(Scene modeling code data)
########

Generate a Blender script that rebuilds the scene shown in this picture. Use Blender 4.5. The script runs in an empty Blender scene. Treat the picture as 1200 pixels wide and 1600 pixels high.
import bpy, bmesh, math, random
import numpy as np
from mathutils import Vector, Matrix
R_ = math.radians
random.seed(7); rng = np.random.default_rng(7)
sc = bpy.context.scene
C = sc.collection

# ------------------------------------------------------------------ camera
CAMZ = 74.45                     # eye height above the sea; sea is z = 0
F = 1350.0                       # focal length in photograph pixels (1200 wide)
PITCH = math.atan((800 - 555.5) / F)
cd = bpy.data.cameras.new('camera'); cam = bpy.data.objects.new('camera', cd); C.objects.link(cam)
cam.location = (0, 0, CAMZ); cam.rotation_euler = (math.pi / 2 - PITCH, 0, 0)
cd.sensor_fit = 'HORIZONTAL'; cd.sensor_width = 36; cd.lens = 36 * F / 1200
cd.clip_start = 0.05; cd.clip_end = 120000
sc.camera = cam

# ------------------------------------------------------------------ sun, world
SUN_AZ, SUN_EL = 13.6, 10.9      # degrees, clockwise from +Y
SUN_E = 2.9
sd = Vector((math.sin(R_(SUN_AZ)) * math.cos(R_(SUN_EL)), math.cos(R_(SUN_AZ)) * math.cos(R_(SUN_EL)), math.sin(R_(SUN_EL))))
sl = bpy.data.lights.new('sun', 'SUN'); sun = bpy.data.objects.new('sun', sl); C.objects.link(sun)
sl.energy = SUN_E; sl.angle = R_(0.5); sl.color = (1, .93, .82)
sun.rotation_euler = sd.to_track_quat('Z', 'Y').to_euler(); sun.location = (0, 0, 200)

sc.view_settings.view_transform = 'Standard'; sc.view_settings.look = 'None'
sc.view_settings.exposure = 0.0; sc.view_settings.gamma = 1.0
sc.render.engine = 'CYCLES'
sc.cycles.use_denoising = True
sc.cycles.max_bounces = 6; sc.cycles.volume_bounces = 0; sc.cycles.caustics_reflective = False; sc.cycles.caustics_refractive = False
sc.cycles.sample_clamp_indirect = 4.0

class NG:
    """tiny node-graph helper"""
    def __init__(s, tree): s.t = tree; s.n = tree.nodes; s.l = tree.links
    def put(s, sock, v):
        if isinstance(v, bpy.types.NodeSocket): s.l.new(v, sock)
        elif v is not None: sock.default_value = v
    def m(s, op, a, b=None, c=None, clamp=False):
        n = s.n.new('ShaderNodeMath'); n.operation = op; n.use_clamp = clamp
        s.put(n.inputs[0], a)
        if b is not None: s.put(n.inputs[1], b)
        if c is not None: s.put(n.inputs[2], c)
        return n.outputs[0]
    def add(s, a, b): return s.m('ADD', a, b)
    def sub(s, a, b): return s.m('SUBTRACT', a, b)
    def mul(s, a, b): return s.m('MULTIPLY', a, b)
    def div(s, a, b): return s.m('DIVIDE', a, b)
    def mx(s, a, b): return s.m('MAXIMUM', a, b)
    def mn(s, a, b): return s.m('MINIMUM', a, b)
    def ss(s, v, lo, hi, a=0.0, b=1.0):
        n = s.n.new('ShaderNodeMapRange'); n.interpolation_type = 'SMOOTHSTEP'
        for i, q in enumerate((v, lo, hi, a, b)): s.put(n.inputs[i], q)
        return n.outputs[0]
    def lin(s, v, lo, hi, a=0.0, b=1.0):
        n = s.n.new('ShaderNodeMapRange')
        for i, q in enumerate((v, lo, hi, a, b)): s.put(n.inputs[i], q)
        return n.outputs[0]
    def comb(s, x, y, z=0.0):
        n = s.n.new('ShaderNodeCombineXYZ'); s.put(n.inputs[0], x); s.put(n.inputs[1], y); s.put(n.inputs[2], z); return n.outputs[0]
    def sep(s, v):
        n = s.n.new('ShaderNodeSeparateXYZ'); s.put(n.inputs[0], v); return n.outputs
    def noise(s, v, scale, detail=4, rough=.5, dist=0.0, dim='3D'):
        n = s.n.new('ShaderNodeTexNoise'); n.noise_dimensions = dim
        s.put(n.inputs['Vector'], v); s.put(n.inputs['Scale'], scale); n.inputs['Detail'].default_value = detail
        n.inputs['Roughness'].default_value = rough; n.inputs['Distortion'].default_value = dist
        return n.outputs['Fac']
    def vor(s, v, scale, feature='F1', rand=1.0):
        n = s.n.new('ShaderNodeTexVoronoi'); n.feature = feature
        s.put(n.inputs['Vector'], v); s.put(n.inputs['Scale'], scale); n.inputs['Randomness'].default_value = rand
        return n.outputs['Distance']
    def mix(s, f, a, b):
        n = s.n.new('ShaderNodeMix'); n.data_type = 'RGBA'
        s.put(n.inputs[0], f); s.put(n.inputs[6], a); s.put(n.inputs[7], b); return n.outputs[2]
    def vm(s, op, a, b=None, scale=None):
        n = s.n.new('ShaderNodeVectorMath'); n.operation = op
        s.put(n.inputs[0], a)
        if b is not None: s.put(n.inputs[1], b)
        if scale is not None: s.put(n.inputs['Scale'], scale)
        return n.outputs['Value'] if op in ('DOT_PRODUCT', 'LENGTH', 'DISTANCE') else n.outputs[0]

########

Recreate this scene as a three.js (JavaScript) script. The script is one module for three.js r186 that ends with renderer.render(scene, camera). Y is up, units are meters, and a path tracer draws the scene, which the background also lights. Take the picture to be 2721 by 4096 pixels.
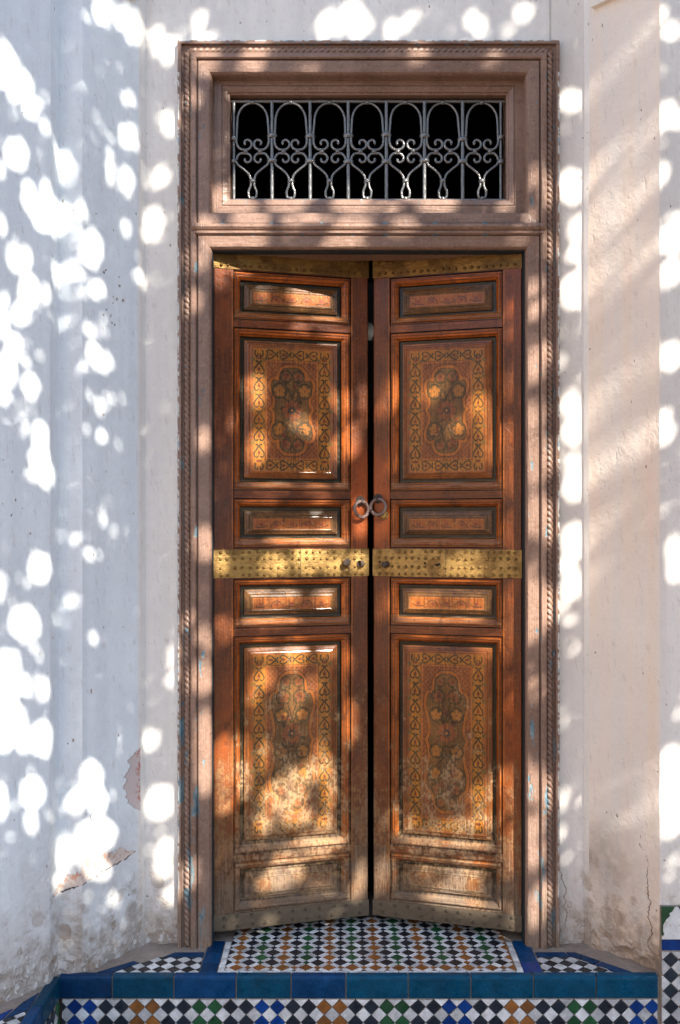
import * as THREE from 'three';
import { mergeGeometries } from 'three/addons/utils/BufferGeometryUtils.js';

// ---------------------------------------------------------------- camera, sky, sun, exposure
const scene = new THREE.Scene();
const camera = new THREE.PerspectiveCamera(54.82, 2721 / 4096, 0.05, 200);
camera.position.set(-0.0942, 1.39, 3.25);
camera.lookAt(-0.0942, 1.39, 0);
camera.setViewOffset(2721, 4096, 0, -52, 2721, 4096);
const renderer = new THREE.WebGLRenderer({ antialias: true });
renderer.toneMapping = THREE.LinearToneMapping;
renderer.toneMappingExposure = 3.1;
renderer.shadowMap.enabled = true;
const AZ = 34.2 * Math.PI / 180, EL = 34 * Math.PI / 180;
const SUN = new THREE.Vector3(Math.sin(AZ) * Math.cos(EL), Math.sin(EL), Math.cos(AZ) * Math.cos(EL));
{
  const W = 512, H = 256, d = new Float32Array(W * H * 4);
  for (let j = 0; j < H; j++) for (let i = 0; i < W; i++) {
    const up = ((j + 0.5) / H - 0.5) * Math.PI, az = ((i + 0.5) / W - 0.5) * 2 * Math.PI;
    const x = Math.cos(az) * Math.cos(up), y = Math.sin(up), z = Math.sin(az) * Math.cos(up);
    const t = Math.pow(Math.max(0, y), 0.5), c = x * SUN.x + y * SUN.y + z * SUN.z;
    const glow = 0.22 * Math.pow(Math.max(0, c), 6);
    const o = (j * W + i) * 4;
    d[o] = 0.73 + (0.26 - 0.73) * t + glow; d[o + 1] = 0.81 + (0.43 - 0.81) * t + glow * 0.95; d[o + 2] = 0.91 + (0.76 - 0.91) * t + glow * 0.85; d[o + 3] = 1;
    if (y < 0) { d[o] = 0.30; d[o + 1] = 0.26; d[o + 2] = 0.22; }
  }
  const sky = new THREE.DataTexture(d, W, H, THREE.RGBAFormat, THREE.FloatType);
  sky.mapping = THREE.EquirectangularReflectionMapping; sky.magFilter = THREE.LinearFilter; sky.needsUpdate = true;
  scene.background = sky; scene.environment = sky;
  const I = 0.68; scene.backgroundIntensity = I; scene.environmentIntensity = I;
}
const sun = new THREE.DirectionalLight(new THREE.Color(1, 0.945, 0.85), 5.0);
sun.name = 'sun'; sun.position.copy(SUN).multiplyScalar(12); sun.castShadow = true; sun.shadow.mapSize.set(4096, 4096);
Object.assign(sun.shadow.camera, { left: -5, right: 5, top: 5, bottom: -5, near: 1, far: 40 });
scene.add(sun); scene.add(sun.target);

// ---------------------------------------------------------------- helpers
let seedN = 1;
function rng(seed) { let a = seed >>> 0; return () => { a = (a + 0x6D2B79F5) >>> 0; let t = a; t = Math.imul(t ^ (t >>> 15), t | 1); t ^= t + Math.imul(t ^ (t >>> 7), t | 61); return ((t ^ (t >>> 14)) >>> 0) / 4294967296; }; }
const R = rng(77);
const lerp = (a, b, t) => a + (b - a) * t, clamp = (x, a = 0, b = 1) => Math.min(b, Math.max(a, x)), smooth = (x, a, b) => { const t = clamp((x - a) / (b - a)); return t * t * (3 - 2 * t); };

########

* Work required *
Transcribe precisely the lines between the one that contains "Generate a Blender" and the one that contains "sun.rotation_euler = sd.to_track_quat('Z', 'Y').to_euler();", counting those two lines as part of the range.

* Task answer *
Generate a Blender script that rebuilds the scene shown in this picture. Use Blender 4.5. The script runs in an empty Blender scene. Treat the picture as 1200 pixels wide and 1600 pixels high.
import bpy, bmesh, math, random
import numpy as np
from mathutils import Vector, Matrix
R_ = math.radians
random.seed(7); rng = np.random.default_rng(7)
sc = bpy.context.scene
C = sc.collection

# ------------------------------------------------------------------ camera
CAMZ = 74.45                     # eye height above the sea; sea is z = 0
F = 1350.0                       # focal length in photograph pixels (1200 wide)
PITCH = math.atan((800 - 555.5) / F)
cd = bpy.data.cameras.new('camera'); cam = bpy.data.objects.new('camera', cd); C.objects.link(cam)
cam.location = (0, 0, CAMZ); cam.rotation_euler = (math.pi / 2 - PITCH, 0, 0)
cd.sensor_fit = 'HORIZONTAL'; cd.sensor_width = 36; cd.lens = 36 * F / 1200
cd.clip_start = 0.05; cd.clip_end = 120000
sc.camera = cam

# ------------------------------------------------------------------ sun, world
SUN_AZ, SUN_EL = 13.6, 10.9      # degrees, clockwise from +Y
SUN_E = 2.9
sd = Vector((math.sin(R_(SUN_AZ)) * math.cos(R_(SUN_EL)), math.cos(R_(SUN_AZ)) * math.cos(R_(SUN_EL)), math.sin(R_(SUN_EL))))
sl = bpy.data.lights.new('sun', 'SUN'); sun = bpy.data.objects.new('sun', sl); C.objects.link(sun)
sl.energy = SUN_E; sl.angle = R_(0.5); sl.color = (1, .93, .82)
sun.rotation_euler = sd.to_track_quat('Z', 'Y').to_euler(); sun.location = (0, 0, 200)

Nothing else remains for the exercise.